Investigators also found “bloody rubber gloves in the garbage” and “swabs of blood stains on the floor inside the garage of the residence,” according to a copy of Eng’s indictment obtained by the Poughkeepsie Journal. The defendant would later tell NYPD detectives that his mother took “a while to die.”

“My mother deserved a much better fate than what she got,” Eng told Justice Maxwell Wiley during sentencing, according to a courtroom report by the New York Post. “She deserved happiness, she deserved grandchildren, but most of all she deserved a better son.”

Chin was reportedly worth some $11 million.

Eng initially disclaimed responsibility for his mother’s death.

“I want to clear my name,” he said in comments reported by the Post immediately after his arrest. “I didn’t kill her.”

By September, Eng was singing a different, mournful-sounding tune.

“What happened can be no other way to describe as evil, terrible and horrific,” the murderer said. “I was quite delusional and I struggled with coming to terms with the fact I did such a terrible thing.”

According to the press release from the DA’s office, Eng texted: “It’s done,” “I’m free,” and that he “got rid of [his] problem,” after killing his mother. Days later, he began changing passwords on Chin’s bank accounts, searched for inheritance lawyers, and researched how to dispose of a body. One search, Bragg noted, was for “diy bone meal.”

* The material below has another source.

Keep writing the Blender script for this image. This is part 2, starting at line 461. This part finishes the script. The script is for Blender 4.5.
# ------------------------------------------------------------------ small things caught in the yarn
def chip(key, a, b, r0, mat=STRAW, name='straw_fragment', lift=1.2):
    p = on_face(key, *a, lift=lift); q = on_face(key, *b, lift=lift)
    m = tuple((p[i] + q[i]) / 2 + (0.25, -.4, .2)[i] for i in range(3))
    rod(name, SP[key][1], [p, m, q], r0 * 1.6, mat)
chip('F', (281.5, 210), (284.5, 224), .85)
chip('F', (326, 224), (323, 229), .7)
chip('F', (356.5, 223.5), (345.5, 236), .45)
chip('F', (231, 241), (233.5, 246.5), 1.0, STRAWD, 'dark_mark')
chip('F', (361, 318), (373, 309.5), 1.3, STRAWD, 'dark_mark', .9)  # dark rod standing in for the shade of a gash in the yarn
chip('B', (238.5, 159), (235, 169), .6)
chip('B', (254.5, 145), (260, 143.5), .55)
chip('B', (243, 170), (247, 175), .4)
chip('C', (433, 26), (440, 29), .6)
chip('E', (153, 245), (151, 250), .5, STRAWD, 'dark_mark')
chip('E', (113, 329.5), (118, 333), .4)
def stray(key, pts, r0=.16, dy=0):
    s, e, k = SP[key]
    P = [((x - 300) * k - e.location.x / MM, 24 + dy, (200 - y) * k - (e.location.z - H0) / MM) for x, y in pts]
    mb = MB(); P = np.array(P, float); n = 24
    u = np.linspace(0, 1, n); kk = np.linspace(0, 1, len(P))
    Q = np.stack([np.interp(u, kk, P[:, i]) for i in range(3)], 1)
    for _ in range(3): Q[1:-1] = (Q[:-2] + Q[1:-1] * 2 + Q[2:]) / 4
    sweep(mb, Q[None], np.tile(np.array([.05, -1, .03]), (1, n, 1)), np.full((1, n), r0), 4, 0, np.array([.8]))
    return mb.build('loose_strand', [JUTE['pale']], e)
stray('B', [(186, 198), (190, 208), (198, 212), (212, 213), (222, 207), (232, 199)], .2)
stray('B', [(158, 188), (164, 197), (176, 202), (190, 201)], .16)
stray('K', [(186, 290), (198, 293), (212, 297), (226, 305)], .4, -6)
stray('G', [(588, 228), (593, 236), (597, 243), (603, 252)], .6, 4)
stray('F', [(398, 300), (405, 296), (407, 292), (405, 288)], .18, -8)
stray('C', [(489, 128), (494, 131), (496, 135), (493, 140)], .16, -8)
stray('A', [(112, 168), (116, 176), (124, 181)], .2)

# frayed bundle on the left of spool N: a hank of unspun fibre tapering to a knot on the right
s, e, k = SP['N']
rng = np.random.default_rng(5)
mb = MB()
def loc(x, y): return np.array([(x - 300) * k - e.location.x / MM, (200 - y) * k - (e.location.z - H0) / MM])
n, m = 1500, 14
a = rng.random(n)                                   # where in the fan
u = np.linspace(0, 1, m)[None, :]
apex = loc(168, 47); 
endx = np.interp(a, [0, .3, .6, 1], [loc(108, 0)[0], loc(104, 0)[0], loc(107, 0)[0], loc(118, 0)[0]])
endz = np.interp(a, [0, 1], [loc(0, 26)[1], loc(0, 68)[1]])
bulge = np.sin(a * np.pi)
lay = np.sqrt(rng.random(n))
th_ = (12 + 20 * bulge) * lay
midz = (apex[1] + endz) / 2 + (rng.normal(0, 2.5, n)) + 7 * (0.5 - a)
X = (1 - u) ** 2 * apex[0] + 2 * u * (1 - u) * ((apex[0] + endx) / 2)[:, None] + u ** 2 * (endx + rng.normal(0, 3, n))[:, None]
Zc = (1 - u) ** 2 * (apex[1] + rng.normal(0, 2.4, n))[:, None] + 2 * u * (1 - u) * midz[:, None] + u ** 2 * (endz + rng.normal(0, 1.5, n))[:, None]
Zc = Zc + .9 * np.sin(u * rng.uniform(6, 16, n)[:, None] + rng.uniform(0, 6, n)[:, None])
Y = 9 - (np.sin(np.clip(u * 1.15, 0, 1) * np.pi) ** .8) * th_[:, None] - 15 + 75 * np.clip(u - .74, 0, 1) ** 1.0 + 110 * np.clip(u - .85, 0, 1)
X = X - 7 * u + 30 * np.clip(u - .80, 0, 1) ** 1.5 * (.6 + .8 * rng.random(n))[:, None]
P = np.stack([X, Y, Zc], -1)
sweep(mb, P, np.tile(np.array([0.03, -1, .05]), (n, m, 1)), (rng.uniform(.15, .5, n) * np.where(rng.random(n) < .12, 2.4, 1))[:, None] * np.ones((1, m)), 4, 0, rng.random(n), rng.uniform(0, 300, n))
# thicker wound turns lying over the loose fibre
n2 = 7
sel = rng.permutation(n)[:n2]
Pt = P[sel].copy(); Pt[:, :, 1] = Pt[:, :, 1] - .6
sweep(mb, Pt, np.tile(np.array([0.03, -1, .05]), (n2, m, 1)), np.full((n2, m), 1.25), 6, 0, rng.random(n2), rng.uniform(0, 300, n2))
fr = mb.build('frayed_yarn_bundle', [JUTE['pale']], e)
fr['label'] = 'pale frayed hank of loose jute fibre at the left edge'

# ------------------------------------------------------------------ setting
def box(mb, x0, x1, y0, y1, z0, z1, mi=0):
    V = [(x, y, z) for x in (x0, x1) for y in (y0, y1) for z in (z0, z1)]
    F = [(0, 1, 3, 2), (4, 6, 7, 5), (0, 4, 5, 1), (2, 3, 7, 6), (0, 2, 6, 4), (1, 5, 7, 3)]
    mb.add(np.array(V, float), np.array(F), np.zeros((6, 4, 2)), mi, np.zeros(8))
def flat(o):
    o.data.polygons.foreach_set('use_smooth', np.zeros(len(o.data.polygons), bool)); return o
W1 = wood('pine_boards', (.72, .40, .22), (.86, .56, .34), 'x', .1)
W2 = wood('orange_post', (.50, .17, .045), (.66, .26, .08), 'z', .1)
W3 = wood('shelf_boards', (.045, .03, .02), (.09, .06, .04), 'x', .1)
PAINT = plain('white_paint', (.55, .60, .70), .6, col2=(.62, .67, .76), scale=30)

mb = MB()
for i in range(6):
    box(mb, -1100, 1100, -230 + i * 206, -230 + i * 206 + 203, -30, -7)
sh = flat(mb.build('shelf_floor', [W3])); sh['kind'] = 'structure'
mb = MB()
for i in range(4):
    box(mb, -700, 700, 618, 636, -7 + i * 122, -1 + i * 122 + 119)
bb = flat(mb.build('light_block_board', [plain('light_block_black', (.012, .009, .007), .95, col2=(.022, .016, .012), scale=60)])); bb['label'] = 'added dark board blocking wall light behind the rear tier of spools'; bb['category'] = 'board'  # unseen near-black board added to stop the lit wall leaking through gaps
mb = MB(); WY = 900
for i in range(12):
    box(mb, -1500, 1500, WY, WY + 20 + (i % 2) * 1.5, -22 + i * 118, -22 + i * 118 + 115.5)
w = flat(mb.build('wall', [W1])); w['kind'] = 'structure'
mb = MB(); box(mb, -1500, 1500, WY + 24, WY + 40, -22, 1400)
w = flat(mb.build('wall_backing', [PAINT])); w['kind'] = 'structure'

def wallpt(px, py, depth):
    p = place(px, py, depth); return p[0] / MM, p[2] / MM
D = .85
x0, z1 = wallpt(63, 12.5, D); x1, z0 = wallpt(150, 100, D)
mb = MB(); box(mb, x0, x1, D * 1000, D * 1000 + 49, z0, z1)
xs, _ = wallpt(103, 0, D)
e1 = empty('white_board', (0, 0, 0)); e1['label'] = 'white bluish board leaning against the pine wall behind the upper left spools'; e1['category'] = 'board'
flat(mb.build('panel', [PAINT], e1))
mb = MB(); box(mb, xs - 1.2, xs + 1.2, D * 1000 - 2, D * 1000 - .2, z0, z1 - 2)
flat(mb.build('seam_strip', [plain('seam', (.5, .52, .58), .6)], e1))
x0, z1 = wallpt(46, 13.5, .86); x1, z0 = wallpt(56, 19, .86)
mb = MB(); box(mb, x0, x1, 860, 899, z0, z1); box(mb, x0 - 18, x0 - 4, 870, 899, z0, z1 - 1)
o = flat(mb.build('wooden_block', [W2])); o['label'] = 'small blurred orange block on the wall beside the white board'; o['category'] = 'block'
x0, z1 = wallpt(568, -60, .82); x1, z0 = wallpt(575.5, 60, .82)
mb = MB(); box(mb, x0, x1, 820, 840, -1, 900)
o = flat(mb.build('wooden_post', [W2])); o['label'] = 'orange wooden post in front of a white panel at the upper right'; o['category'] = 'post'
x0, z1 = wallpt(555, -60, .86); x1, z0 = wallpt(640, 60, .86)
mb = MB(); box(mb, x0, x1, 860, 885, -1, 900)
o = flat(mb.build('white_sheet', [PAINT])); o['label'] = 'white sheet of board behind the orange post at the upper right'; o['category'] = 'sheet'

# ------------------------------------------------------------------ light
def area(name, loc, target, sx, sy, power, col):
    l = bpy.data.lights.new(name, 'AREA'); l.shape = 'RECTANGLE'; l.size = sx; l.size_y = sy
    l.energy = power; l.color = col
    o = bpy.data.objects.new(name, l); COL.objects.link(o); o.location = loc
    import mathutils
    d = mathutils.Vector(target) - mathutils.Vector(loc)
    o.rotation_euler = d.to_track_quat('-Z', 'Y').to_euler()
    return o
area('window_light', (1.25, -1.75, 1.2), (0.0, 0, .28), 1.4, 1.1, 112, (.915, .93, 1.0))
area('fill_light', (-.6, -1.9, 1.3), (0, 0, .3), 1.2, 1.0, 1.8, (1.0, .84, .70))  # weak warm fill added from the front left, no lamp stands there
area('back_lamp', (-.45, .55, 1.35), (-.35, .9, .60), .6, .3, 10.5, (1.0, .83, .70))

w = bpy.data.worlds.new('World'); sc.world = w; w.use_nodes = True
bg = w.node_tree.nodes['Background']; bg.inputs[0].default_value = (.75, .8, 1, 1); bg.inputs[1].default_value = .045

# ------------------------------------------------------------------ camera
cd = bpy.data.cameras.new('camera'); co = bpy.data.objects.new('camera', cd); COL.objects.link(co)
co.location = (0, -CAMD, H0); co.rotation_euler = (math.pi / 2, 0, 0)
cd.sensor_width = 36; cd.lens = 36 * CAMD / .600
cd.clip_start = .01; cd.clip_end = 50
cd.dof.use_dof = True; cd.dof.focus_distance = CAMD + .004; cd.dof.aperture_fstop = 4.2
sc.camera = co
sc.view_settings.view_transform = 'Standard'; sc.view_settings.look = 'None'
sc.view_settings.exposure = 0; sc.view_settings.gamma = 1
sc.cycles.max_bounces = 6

In those efforts, he had a bit of help, investigators allege.

According to the February 2019 indictment the first woman, Jennifer Lopez was charged alongside Eng with three counts of first-degree hindering prosecution, three counts of tampering with physical evidence, and one count of concealment of a human corpse. The second woman, Caitlyn O’Rourke, was charged with one count each of concealing a human corpse, and tampering with evidence.

According to investigators, the three discussed the murder during a group phone call immediately after the fact. During that call, Lopez, allegedly admitted to helping Eng clean up the apartment.

“[A]ll clean, the hardest part was backing up the car,” Lopez allegedly told O’Rourke during one phone call.

The three allegedly traveled with the corpse to New Jersey, O’Rourke allegedly told police later, when Chin’s body, in a duffel bag, was stuffed into the garbage bin.

“This was a brutal and shocking murder of the defendant’s own mother,” Bragg said last month. “My thoughts are with those who continue to mourn Ms. Chin’s loss.”